# Start of Given data

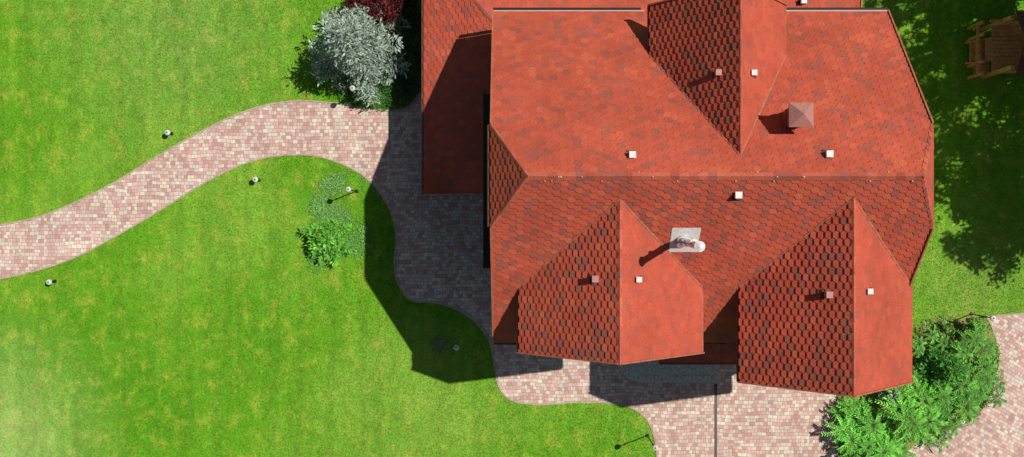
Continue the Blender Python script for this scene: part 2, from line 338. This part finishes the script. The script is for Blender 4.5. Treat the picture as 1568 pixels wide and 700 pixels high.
# shrubs at lower right
def px(u,v,z): return ((u-784)*(40-z)/1600,(350-v)*(40-z)/1600)
for (nm,u,v,h,R,b,a,w,p,tw) in [
 ('mountain_pine.001',1442,562,1.7,.95,(.085,.29,.04),(.14,.40,.07),8,10,.3)]:
    x,y=px(u,v,h*.4); conifer(nm,x,y,h,R,b,a,w,p,needle=.17,lean=.28,twig=tw,tuft=8,dens=.75)
for i,(u,v,h,R,b,a,st_,pf) in enumerate([
 (1505,592,1.0,.75,(.12,.38,.05),(.22,.54,.09),6,8),
 (1468,612,1.3,.95,(.13,.40,.05),(.22,.56,.09),8,8),
 (1320,660,1.2,1.1,(.16,.54,.06),(.29,.74,.12),9,8),
 (1385,635,1.7,1.15,(.18,.54,.06),(.32,.76,.12),9,9),
 (1435,645,1.0,.85,(.09,.29,.04),(.17,.44,.07),7,8),
 (1350,695,1.4,1.0,(.16,.52,.06),(.28,.70,.11),8,8),
 (1420,600,1.5,.8,(.14,.44,.05),(.25,.60,.09),6,8),
 (1300,625,.8,.6,(.14,.44,.05),(.25,.60,.09),5,7),
 (1492,535,1.4,.85,(.13,.40,.05),(.23,.56,.09),8,8),
 (1425,530,1.1,.6,(.14,.42,.06),(.24,.56,.10),5,7)]):
    x,y=px(u,v,h*.5); frond_bush('juniper_bush' if i==0 else 'juniper_bush.%03d'%i,x,y,h,R,b,a,st_,pf)
for (nm,u,v,h,R,b,a,n) in [
 ('spiraea_shrub',1445,508,.9,.42,(.22,.44,.08),(.38,.54,.16),1600),
 ('spiraea_shrub.001',1490,502,1.0,.45,(.17,.42,.07),(.28,.54,.12),1800),
 ('silver_dogwood_shrub',1362,606,1.5,.42,(.34,.48,.28),(.55,.62,.46),1400),
 ('spiraea_shrub.003',1514,560,.8,.4,(.17,.42,.07),(.26,.52,.11),1400)]:
    x,y=px(u,v,h*.5); leafy(nm,x,y,h,R,b,a,n,.085,z_lo=.1,clumps=22)
groundcover('bed_groundcover',bed_br[:-1],11000,.15,(.13,.34,.05),(.24,.46,.10),gap=.15,lump=1.1,flat=.5)
# tall trees to the east (out of the picture, shading the lawn)
for i,(x,y,h,R,n,zl) in enumerate([(19.7,9.9,12,1.8,3000,.22),(22.0,11.4,12.5,2.4,4200,.22),(22.9,5.2,13,2.7,6500,.22),(21.4,3.4,11.5,2.2,5200,.22),(23.6,2.6,12.5,2.6,5600,.22),(20.8,1.6,8,1.4,2400,.22),(21.9,.9,10,1.8,3200,.22),(25,7.6,8,2.4,2600,.22),(20.6,9.3,9,1.6,2400,.22),(22.8,8.0,13,1.7,2200,.22),(20.4,8.3,13.5,1.5,1800,.55),(20.9,6.7,13.2,1.5,1600,.6)]):
    leafy('birch_tree' if i==0 else 'birch_tree.%03d'%i,x,y,h,R,(.05,.12,.025),(.08,.18,.03),n,.19,trunkh=h*.45,clumps=int(85*n/(n+600)),z_lo=h*zl,cl=(.12,.27))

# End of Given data

> [Objective] Transcribe the material exactly, keeping every word and none of the pictures.

> [Answer to the task]
Continue the Blender Python script for this scene: part 2, from line 338. This part finishes the script. The script is for Blender 4.5. Treat the picture as 1568 pixels wide and 700 pixels high.
# shrubs at lower right
def px(u,v,z): return ((u-784)*(40-z)/1600,(350-v)*(40-z)/1600)
for (nm,u,v,h,R,b,a,w,p,tw) in [
 ('mountain_pine.001',1442,562,1.7,.95,(.085,.29,.04),(.14,.40,.07),8,10,.3)]:
    x,y=px(u,v,h*.4); conifer(nm,x,y,h,R,b,a,w,p,needle=.17,lean=.28,twig=tw,tuft=8,dens=.75)
for i,(u,v,h,R,b,a,st_,pf) in enumerate([
 (1505,592,1.0,.75,(.12,.38,.05),(.22,.54,.09),6,8),
 (1468,612,1.3,.95,(.13,.40,.05),(.22,.56,.09),8,8),
 (1320,660,1.2,1.1,(.16,.54,.06),(.29,.74,.12),9,8),
 (1385,635,1.7,1.15,(.18,.54,.06),(.32,.76,.12),9,9),
 (1435,645,1.0,.85,(.09,.29,.04),(.17,.44,.07),7,8),
 (1350,695,1.4,1.0,(.16,.52,.06),(.28,.70,.11),8,8),
 (1420,600,1.5,.8,(.14,.44,.05),(.25,.60,.09),6,8),
 (1300,625,.8,.6,(.14,.44,.05),(.25,.60,.09),5,7),
 (1492,535,1.4,.85,(.13,.40,.05),(.23,.56,.09),8,8),
 (1425,530,1.1,.6,(.14,.42,.06),(.24,.56,.10),5,7)]):
    x,y=px(u,v,h*.5); frond_bush('juniper_bush' if i==0 else 'juniper_bush.%03d'%i,x,y,h,R,b,a,st_,pf)
for (nm,u,v,h,R,b,a,n) in [
 ('spiraea_shrub',1445,508,.9,.42,(.22,.44,.08),(.38,.54,.16),1600),
 ('spiraea_shrub.001',1490,502,1.0,.45,(.17,.42,.07),(.28,.54,.12),1800),
 ('silver_dogwood_shrub',1362,606,1.5,.42,(.34,.48,.28),(.55,.62,.46),1400),
 ('spiraea_shrub.003',1514,560,.8,.4,(.17,.42,.07),(.26,.52,.11),1400)]:
    x,y=px(u,v,h*.5); leafy(nm,x,y,h,R,b,a,n,.085,z_lo=.1,clumps=22)
groundcover('bed_groundcover',bed_br[:-1],11000,.15,(.13,.34,.05),(.24,.46,.10),gap=.15,lump=1.1,flat=.5)
# tall trees to the east (out of the picture, shading the lawn)
for i,(x,y,h,R,n,zl) in enumerate([(19.7,9.9,12,1.8,3000,.22),(22.0,11.4,12.5,2.4,4200,.22),(22.9,5.2,13,2.7,6500,.22),(21.4,3.4,11.5,2.2,5200,.22),(23.6,2.6,12.5,2.6,5600,.22),(20.8,1.6,8,1.4,2400,.22),(21.9,.9,10,1.8,3200,.22),(25,7.6,8,2.4,2600,.22),(20.6,9.3,9,1.6,2400,.22),(22.8,8.0,13,1.7,2200,.22),(20.4,8.3,13.5,1.5,1800,.55),(20.9,6.7,13.2,1.5,1600,.6)]):
    leafy('birch_tree' if i==0 else 'birch_tree.%03d'%i,x,y,h,R,(.05,.12,.025),(.08,.18,.03),n,.19,trunkh=h*.45,clumps=int(85*n/(n+600)),z_lo=h*zl,cl=(.12,.27))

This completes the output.